Seems to me we have enough to deal with, be awed by, be interested in to get involved with--just by being on this earth, surrounded by other people we know, seeing things that need to be done or folks who need to be helped or stuff to be discovered or studied without getting all hepped up by what might happen after death. A good life here is all we really have to work on, and it shouldn't take a belief in some supreme being to make us be the best people we can, or appreciate what we have, or work on improving things.

Like we are all doing in our personal lives, right??

FeistyWoman posted 4/17/2008 15:58 PM

Hi all--

Could use a little help on the whole 12-step approach. I have just discovered my WH is SA with cheating over the last 12 years (see my posts on Just Found Out for more details).

He and I both probably fall into the agnostic camp.
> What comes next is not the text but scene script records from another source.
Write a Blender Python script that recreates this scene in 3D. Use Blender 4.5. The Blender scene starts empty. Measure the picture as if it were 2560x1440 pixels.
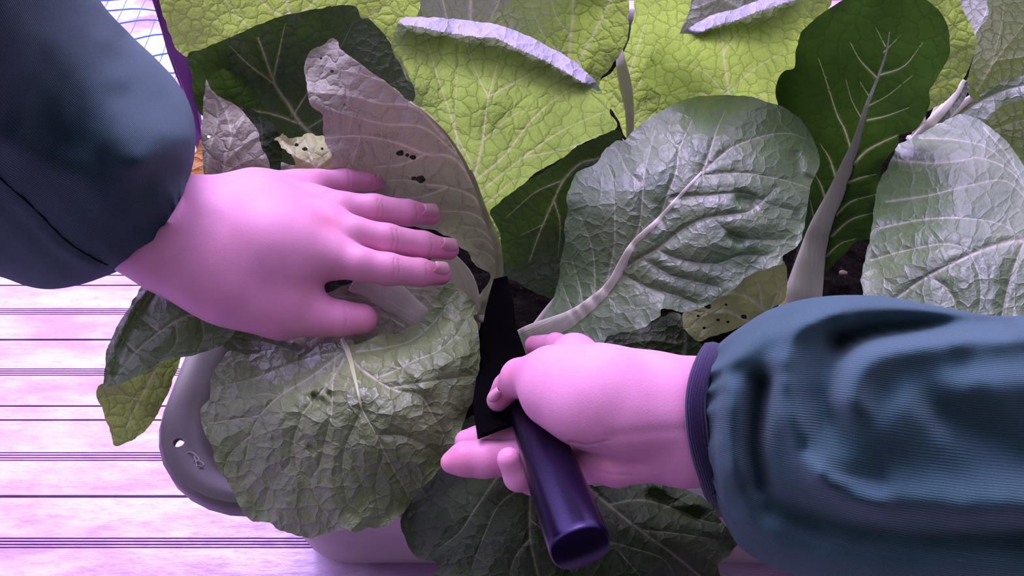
import bpy, math, random
import numpy as np
from mathutils import Vector, Matrix
from mathutils.geometry import delaunay_2d_cdt

# ------------------------------------------------------------------ camera, world, light
S = bpy.context.scene
COL = S.collection
F = 1900.0                       # focal length in pixels of a 2560 wide frame
CZ = 0.66                        # camera height above the deck, metres
SQ = math.sqrt(0.5)
cam = bpy.data.cameras.new('camera'); cam.lens = F/2560*36; cam.sensor_width = 36
cam.clip_start = 0.01
co = bpy.data.objects.new('camera', cam); COL.objects.link(co)
co.location = (0, 0, CZ); co.rotation_euler = (math.radians(45), 0, 0)
S.camera = co
S.view_settings.view_transform = 'Standard'; S.view_settings.look = 'None'
S.view_settings.gamma = 1; S.view_settings.exposure = 0.2

w = bpy.data.worlds.new('overcast_sky'); S.world = w; w.use_nodes = True
nt = w.node_tree; nt.nodes.clear()
tc = nt.nodes.new('ShaderNodeTexCoord')
dot = nt.nodes.new('ShaderNodeVectorMath'); dot.operation = 'DOT_PRODUCT'
dv = Vector((-0.25, 0.75, 0.60)).normalized(); dot.inputs[1].default_value = dv
nt.links.new(tc.outputs['Generated'], dot.inputs[0])
rp = nt.nodes.new('ShaderNodeValToRGB')
e = rp.color_ramp.elements
e[0].position = 0.0; e[0].color = (0.035, 0.03, 0.04, 1)
e[1].position = 1.0; e[1].color = (2.9, 2.15, 4.5, 1)
e2 = e.new(0.42); e2.color = (0.07, 0.06, 0.08, 1)
e3 = e.new(0.68); e3.color = (0.50, 0.42, 0.62, 1)
e4 = e.new(0.86); e4.color = (1.35, 1.08, 1.95, 1)
mp = nt.nodes.new('ShaderNodeMath'); mp.operation = 'MULTIPLY_ADD'
mp.inputs[1].default_value = 0.5; mp.inputs[2].default_value = 0.5
# dot is -1..1 ; ramp starts at the plane through the roof edge
nt.links.new(dot.outputs['Value'], mp.inputs[0]); nt.links.new(mp.outputs[0], rp.inputs[0])
bg = nt.nodes.new('ShaderNodeBackground'); bg.inputs['Strength'].default_value = 1.5
nt.links.new(rp.outputs[0], bg.inputs[0])
wo = nt.nodes.new('ShaderNodeOutputWorld'); nt.links.new(bg.outputs[0], wo.inputs[0])

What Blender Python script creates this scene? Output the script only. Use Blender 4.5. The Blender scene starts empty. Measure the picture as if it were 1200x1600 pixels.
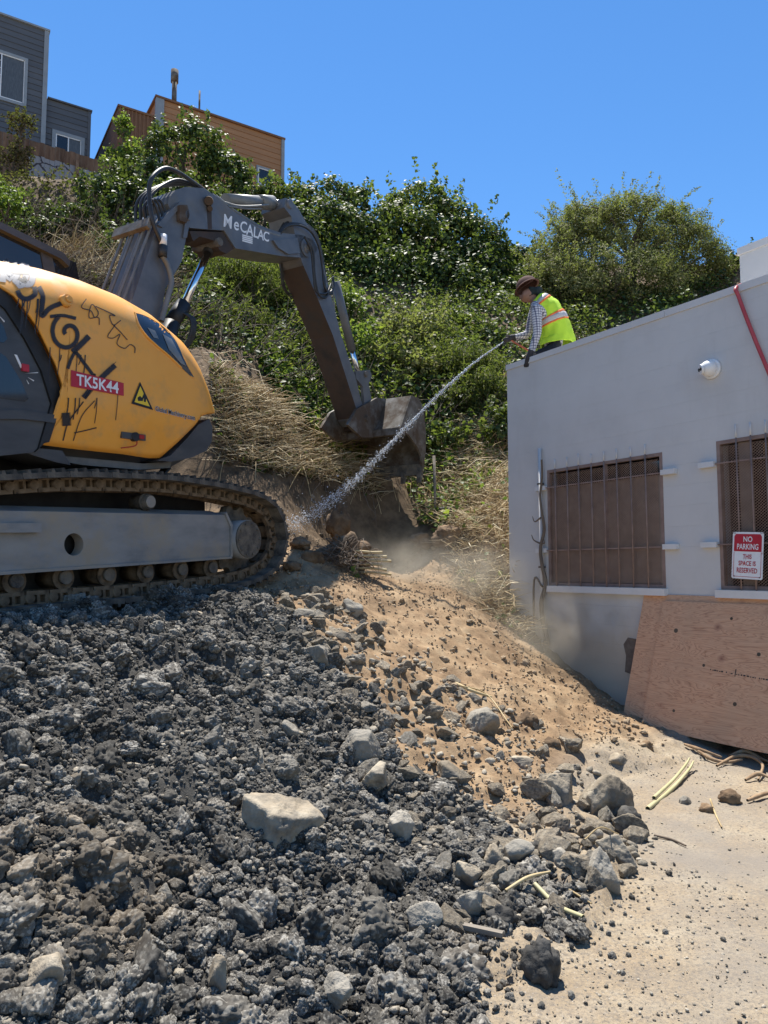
import bpy, bmesh, math, random
import numpy as np
from mathutils import Vector, Matrix
rng = np.random.default_rng(7); random.seed(7)
C = bpy.context.scene.collection
sc = bpy.context.scene
# ------------------------------------------------------------------ camera, sky, sun, exposure
CZ, F, PITCH = 1.6, 1155.0, math.radians(4.5)
cam = bpy.data.objects.new('camera', bpy.data.cameras.new('camera')); C.objects.link(cam)
cam.location = (0, 0, CZ); cam.rotation_euler = (math.radians(90) + PITCH, 0, 0)
cam.data.sensor_fit = 'VERTICAL'; cam.data.sensor_height = 24; cam.data.lens = 24 * F / 1600
cam.data.clip_start = 0.05; cam.data.clip_end = 3000; sc.camera = cam
SUN_EL, SUN_AZ = math.radians(69), math.radians(-12)
sd = Vector((math.sin(SUN_AZ) * math.cos(SUN_EL), math.cos(SUN_AZ) * math.cos(SUN_EL), math.sin(SUN_EL)))
W = bpy.data.worlds.new('World'); sc.world = W; W.use_nodes = True
wn = W.node_tree.nodes; wl = W.node_tree.links
sky = wn.new('ShaderNodeTexSky'); sky.sky_type = 'NISHITA'; sky.sun_disc = False
sky.sun_elevation = SUN_EL; sky.sun_rotation = SUN_AZ % (2 * math.pi)
sky.air_density = 1.0; sky.dust_density = 0.0; sky.ozone_density = 5.0; sky.altitude = 60
hsv = wn.new('ShaderNodeHueSaturation'); hsv.inputs['Saturation'].default_value = 1.18
wn['Background'].inputs['Strength'].default_value = 0.100
wl.new(sky.outputs[0], hsv.inputs['Color']); wl.new(hsv.outputs[0], wn['Background'].inputs[0])
sl = bpy.data.lights.new('sun', 'SUN'); sl.energy = 4.8; sl.angle = math.radians(0.53); sl.color = (1, .95, .87)
so = bpy.data.objects.new('sun', sl); C.objects.link(so); so.rotation_euler = sd.to_track_quat('Z', 'Y').to_euler()
so.location = (-5, 10, 30)
sc.view_settings.view_transform = 'Standard'; sc.view_settings.look = 'None'
sc.view_settings.exposure = 0.92; sc.view_settings.gamma = 1; sc.view_settings.use_curve_mapping = False
sc.render.engine = 'CYCLES'; sc.cycles.max_bounces = 8; sc.cycles.transparent_max_bounces = 16
sc.cycles.volume_step_rate = 2.0; sc.cycles.use_denoising = True; sc.cycles.denoiser = 'OPENIMAGEDENOISE'; sc.cycles.denoising_input_passes = 'RGB_ALBEDO_NORMAL'; sc.cycles.denoising_prefilter = 'ACCURATE'; sc.cycles.use_adaptive_sampling = False

# ------------------------------------------------------------------ helpers: pixel rays
def ray(px, py):
    dx = (np.asarray(px, float) - 600) / F; dz = -(np.asarray(py, float) - 800) / F
    return np.stack([dx, math.cos(PITCH) - dz * math.sin(PITCH), math.sin(PITCH) + dz * math.cos(PITCH)], -1)
def at(px, py, Y):
    r = ray(px, py); return np.array([0, 0, CZ]) + r * (np.asarray(Y, float) / r[..., 1])[..., None]
def project(p):
    p = np.asarray(p, float); q = p - np.array([0, 0, CZ]); c, s = math.cos(PITCH), math.sin(PITCH)
    d = q[..., 1] * c + q[..., 2] * s; up = -q[..., 1] * s + q[..., 2] * c
    d = np.maximum(d, 1e-3)
    return 600 + F * q[..., 0] / d, 800 - F * up / d
def rotm(yaw, pit):
    a = np.array([[math.cos(yaw), -math.sin(yaw), 0], [math.sin(yaw), math.cos(yaw), 0], [0, 0, 1]])
    b = np.array([[math.cos(pit), 0, math.sin(pit)], [0, 1, 0], [-math.sin(pit), 0, math.cos(pit)]])
    return a @ b
def plane_hit(px, py, R, P, axis, val):
    o = R.T @ (np.array([0, 0, CZ]) - P); d = R.T @ ray(px, py); t = (val - o[axis]) / d[axis]; return o + d * t

# ------------------------------------------------------------------ helpers: noise
def _h(ix, iy, iz, k=0):
    n = (ix.astype(np.int64) * 374761393 + iy.astype(np.int64) * 668265263 + iz.astype(np.int64) * 2147483647 + k * 974711) & 0xffffffff
    n = ((n ^ (n >> 13)) * 1274126177) & 0xffffffff; n = ((n ^ (n >> 16)) * 2246822519) & 0xffffffff
    return ((n ^ (n >> 15)) & 0xffffff) / float(0xffffff)
def vnoise(p, k=0):
    i = np.floor(p); f = p - i; f = f * f * (3 - 2 * f); i = i.astype(np.int64); r = 0
    for a in (0, 1):
        for b in (0, 1):
            for c in (0, 1):
                w = (f[:, 0] if a else 1 - f[:, 0]) * (f[:, 1] if b else 1 - f[:, 1]) * (f[:, 2] if c else 1 - f[:, 2])
                r = r + w * _h(i[:, 0] + a, i[:, 1] + b, i[:, 2] + c, k)
    return r * 2 - 1
def fbm(p, o=4, k=0):
    r = 0; a = 1.0
    for j in range(o): r = r + a * vnoise(p * 2 ** j + 17.3 * j, k + j); a *= .5
    return r
def worley2(p, k=0):
    i = np.floor(p).astype(np.int64); best = np.full(len(p), 9.0); z = np.zeros(len(p), np.int64)
    for a in (-1, 0, 1):
        for b in (-1, 0, 1):
            cx, cy = i[:, 0] + a, i[:, 1] + b
            dx = cx + _h(cx, cy, z, k) - p[:, 0]; dy = cy + _h(cx, cy, z, k + 5) - p[:, 1]
            best = np.minimum(best, dx * dx + dy * dy)
    return np.sqrt(best)
def sstep(a, b, x):
    t = np.clip((x - a) / (b - a), 0, 1); return t * t * (3 - 2 * t)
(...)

He is Jewish and I was raised Catholic. I am probably a little bit more open to spiritual discovery than he is.

So the problem comes with any of the support groups out there for SA -and spouses/partners of. They all seem to be 12-step programs which has turned both of us off.

WH seems truly interested in getting help. He went to his 1st SA meeting the other night. He is pretty freaked out by the God/higher power stuff.

I think we both could really benefit from a group setting but even I don't think I can handle the idea of a higher power sorting this all out for us.

Any 12 step programs for agnostics/atheists out there???

We need help!

7yrsbetrayed posted 4/17/2008 16:56 PM

Feisty, I sent you PM.

We have not found any secular help for SA locally. There might be some things online but they are not what your SA needs. He will need to be flexible enough to be able to just change it around in his head when they talk about God...most places are pretty good about saying "or higher power" and he can define what his "higher power" is. Anyway, just wanted you to know you've got a PM from me and we'll try to help if we can.

Catsbrains posted 5/1/2008 00:41 AM

Just found this thread!! I have always been an atheist. I remember going to Sunday school with my grandma and realizing it was all a bunch of nonsense.

Just wanted to say hi to my fellow heathens!